Prompt: Without the pictures, set down every line of the data exactly.

Raw data:
— Start —

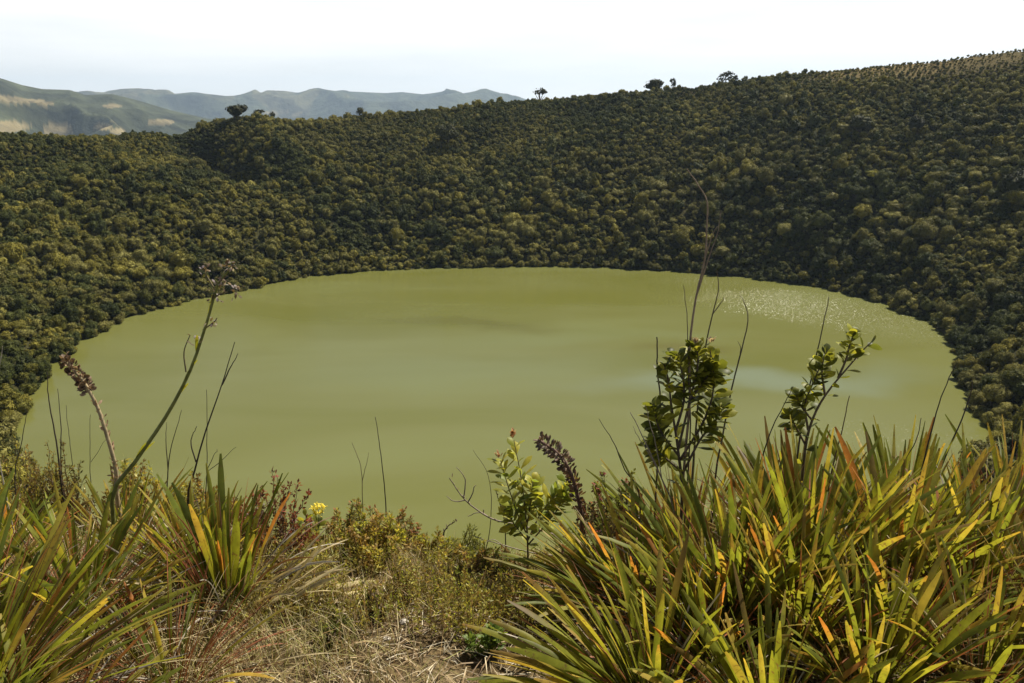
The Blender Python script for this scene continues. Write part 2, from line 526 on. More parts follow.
def ground(x, y):
    x = np.asarray(x, float); y = np.asarray(y, float)
    dx, dy = x - LC[0], y - LC[1]
    r = np.hypot(dx, dy)
    ph = np.arctan2(dy, dx)
    rs, rr = Rs(ph), Rr(ph)
    Hh = np.interp(ph, PH, hr)
    t = (r - rs) / (rr - rs)
    near_w = smooth(0.0, -0.8, np.sin(ph))
    tc_ = np.clip(t, 0, 1)
    pf = (1 - (1 - tc_) ** 1.22)
    pf = 0.8 * pf + 0.2 * tc_
    pn = tc_ * (0.55 + 0.45 * tc_)
    prof = pf * (1 - near_w) + pn * near_w
    z = Hh * prof
    und = (6.0 - 3.2 * smooth(R(95), R(60), ph)) * fbm(x, y, 75, 11, 3) * smooth(0.05, 0.3, tc_) * smooth(1.02, 0.75, tc_) * (1 - near_w)
    # gullies that run down the slopes
    for (pc, wd, dep, t0, t1) in ((R(127.5), R(2.2), 19, 0.42, 0.68), (R(96), R(2.2), 3, 0.3, 0.6), (R(66), R(2.5), 3, 0.25, 0.6), (R(40), R(2.6), 3, 0.4, 0.7), (R(28), R(2.2), 3, 0.4, 0.7), (R(152), R(3.0), 5, 0.2, 0.5)):
        u = (ph - pc - R(3) * (tc_ - 0.5)) / wd
        und = und - dep * np.exp(-u * u) * smooth(t0, t1, tc_) * smooth(1.06, 0.9, tc_)
    # the spur beside the deepest gully
    u = (ph - R(121.5)) / R(2.6)
    und = und + 11 * np.exp(-u * u) * smooth(0.35, 0.62, tc_) * smooth(1.03, 0.85, tc_)
    u = (ph - R(140)) / R(3.2)
    und = und + 5 * np.exp(-u * u) * smooth(0.2, 0.5, tc_) * smooth(1.03, 0.85, tc_)
    z = z + und
    bed = np.maximum(-5, (r - rs) * 0.45)
    z = np.where(t < 0, bed, z)
    over = np.maximum(r - rr, 0)
    z = z - np.minimum(over * 0.10 + np.maximum(over - 45, 0) * 0.28, 330 + Hh) 
    # the viewer's lip
    lw = smooth(14.0, 6.5, np.hypot(x, y - 1.5))
    lip = local_rim(x, y)
    z = z * (1 - lw) + lip * lw
    return z

# one ground sheet: crater, its outer flanks, and the low country out to the far hills
rad = np.concatenate([[0.5], np.linspace(60, 112, 6), np.linspace(114, 300, 120), 300 + np.geomspace(4, 14500, 50)])
ang = np.linspace(-math.pi, math.pi, 720, endpoint=False)
RR, AA = np.meshgrid(rad, ang, indexing='ij')
X = LC[0] + RR * np.cos(AA); Y = LC[1] + RR * np.sin(AA)
Z = ground(X, Y)
Z = Z - 0.45 * smooth(10.5, 6.0, np.hypot(X, Y - 1.5))
gv = np.stack([X, Y, Z], -1).reshape(-1, 3)
tt_ = (RR - Rs(AA)) / (Rr(AA) - Rs(AA))
opn = smooth(0.80, 0.97, tt_) * smooth(R(62), R(48), AA) * smooth(R(5), R(20), AA) + 0.5 * smooth(0.86, 1.0, tt_) * smooth(R(125), R(110), AA) * smooth(R(48), R(62), AA)
opn = np.clip(opn * (0.55 + 0.5 * fbm(X, Y, 30, 63, 3)), 0, 1).reshape(-1, 1)
g = mesh_object('ground', gv, grid_quads(len(rad), len(ang), True), M['undergrowth'], np.repeat(opn, 3, 1))
g['kind'] = 'structure'

# fine sheet of dry soil on the lip round the viewer
gx = np.linspace(-8.5, 8.5, 240); gy = np.linspace(-6.5, 9.5, 230)
X, Y = np.meshgrid(gx, gy, indexing='ij')
Z = ground(X, Y) - 1.0 * smooth(6.3, 8.0, np.hypot(X, Y - 1.5))
Z = Z + 0.022 * fbm(X, Y, 0.22, 5, 3)
rs_ = mesh_object('rim_ground', np.stack([X, Y, Z], -1).reshape(-1, 3), grid_quads(len(gx), len(gy)), M['soil'])
rs_['kind'] = 'structure'
def gz(x, y):
    return float(ground(x, y))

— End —

Solution for this task:
The Blender Python script for this scene continues. Write part 2, from line 526 on. More parts follow.
def ground(x, y):
    x = np.asarray(x, float); y = np.asarray(y, float)
    dx, dy = x - LC[0], y - LC[1]
    r = np.hypot(dx, dy)
    ph = np.arctan2(dy, dx)
    rs, rr = Rs(ph), Rr(ph)
    Hh = np.interp(ph, PH, hr)
    t = (r - rs) / (rr - rs)
    near_w = smooth(0.0, -0.8, np.sin(ph))
    tc_ = np.clip(t, 0, 1)
    pf = (1 - (1 - tc_) ** 1.22)
    pf = 0.8 * pf + 0.2 * tc_
    pn = tc_ * (0.55 + 0.45 * tc_)
    prof = pf * (1 - near_w) + pn * near_w
    z = Hh * prof
    und = (6.0 - 3.2 * smooth(R(95), R(60), ph)) * fbm(x, y, 75, 11, 3) * smooth(0.05, 0.3, tc_) * smooth(1.02, 0.75, tc_) * (1 - near_w)
    # gullies that run down the slopes
    for (pc, wd, dep, t0, t1) in ((R(127.5), R(2.2), 19, 0.42, 0.68), (R(96), R(2.2), 3, 0.3, 0.6), (R(66), R(2.5), 3, 0.25, 0.6), (R(40), R(2.6), 3, 0.4, 0.7), (R(28), R(2.2), 3, 0.4, 0.7), (R(152), R(3.0), 5, 0.2, 0.5)):
        u = (ph - pc - R(3) * (tc_ - 0.5)) / wd
        und = und - dep * np.exp(-u * u) * smooth(t0, t1, tc_) * smooth(1.06, 0.9, tc_)
    # the spur beside the deepest gully
    u = (ph - R(121.5)) / R(2.6)
    und = und + 11 * np.exp(-u * u) * smooth(0.35, 0.62, tc_) * smooth(1.03, 0.85, tc_)
    u = (ph - R(140)) / R(3.2)
    und = und + 5 * np.exp(-u * u) * smooth(0.2, 0.5, tc_) * smooth(1.03, 0.85, tc_)
    z = z + und
    bed = np.maximum(-5, (r - rs) * 0.45)
    z = np.where(t < 0, bed, z)
    over = np.maximum(r - rr, 0)
    z = z - np.minimum(over * 0.10 + np.maximum(over - 45, 0) * 0.28, 330 + Hh) 
    # the viewer's lip
    lw = smooth(14.0, 6.5, np.hypot(x, y - 1.5))
    lip = local_rim(x, y)
    z = z * (1 - lw) + lip * lw
    return z

# one ground sheet: crater, its outer flanks, and the low country out to the far hills
rad = np.concatenate([[0.5], np.linspace(60, 112, 6), np.linspace(114, 300, 120), 300 + np.geomspace(4, 14500, 50)])
ang = np.linspace(-math.pi, math.pi, 720, endpoint=False)
RR, AA = np.meshgrid(rad, ang, indexing='ij')
X = LC[0] + RR * np.cos(AA); Y = LC[1] + RR * np.sin(AA)
Z = ground(X, Y)
Z = Z - 0.45 * smooth(10.5, 6.0, np.hypot(X, Y - 1.5))
gv = np.stack([X, Y, Z], -1).reshape(-1, 3)
tt_ = (RR - Rs(AA)) / (Rr(AA) - Rs(AA))
opn = smooth(0.80, 0.97, tt_) * smooth(R(62), R(48), AA) * smooth(R(5), R(20), AA) + 0.5 * smooth(0.86, 1.0, tt_) * smooth(R(125), R(110), AA) * smooth(R(48), R(62), AA)
opn = np.clip(opn * (0.55 + 0.5 * fbm(X, Y, 30, 63, 3)), 0, 1).reshape(-1, 1)
g = mesh_object('ground', gv, grid_quads(len(rad), len(ang), True), M['undergrowth'], np.repeat(opn, 3, 1))
g['kind'] = 'structure'

# fine sheet of dry soil on the lip round the viewer
gx = np.linspace(-8.5, 8.5, 240); gy = np.linspace(-6.5, 9.5, 230)
X, Y = np.meshgrid(gx, gy, indexing='ij')
Z = ground(X, Y) - 1.0 * smooth(6.3, 8.0, np.hypot(X, Y - 1.5))
Z = Z + 0.022 * fbm(X, Y, 0.22, 5, 3)
rs_ = mesh_object('rim_ground', np.stack([X, Y, Z], -1).reshape(-1, 3), grid_quads(len(gx), len(gy)), M['soil'])
rs_['kind'] = 'structure'
def gz(x, y):
    return float(ground(x, y))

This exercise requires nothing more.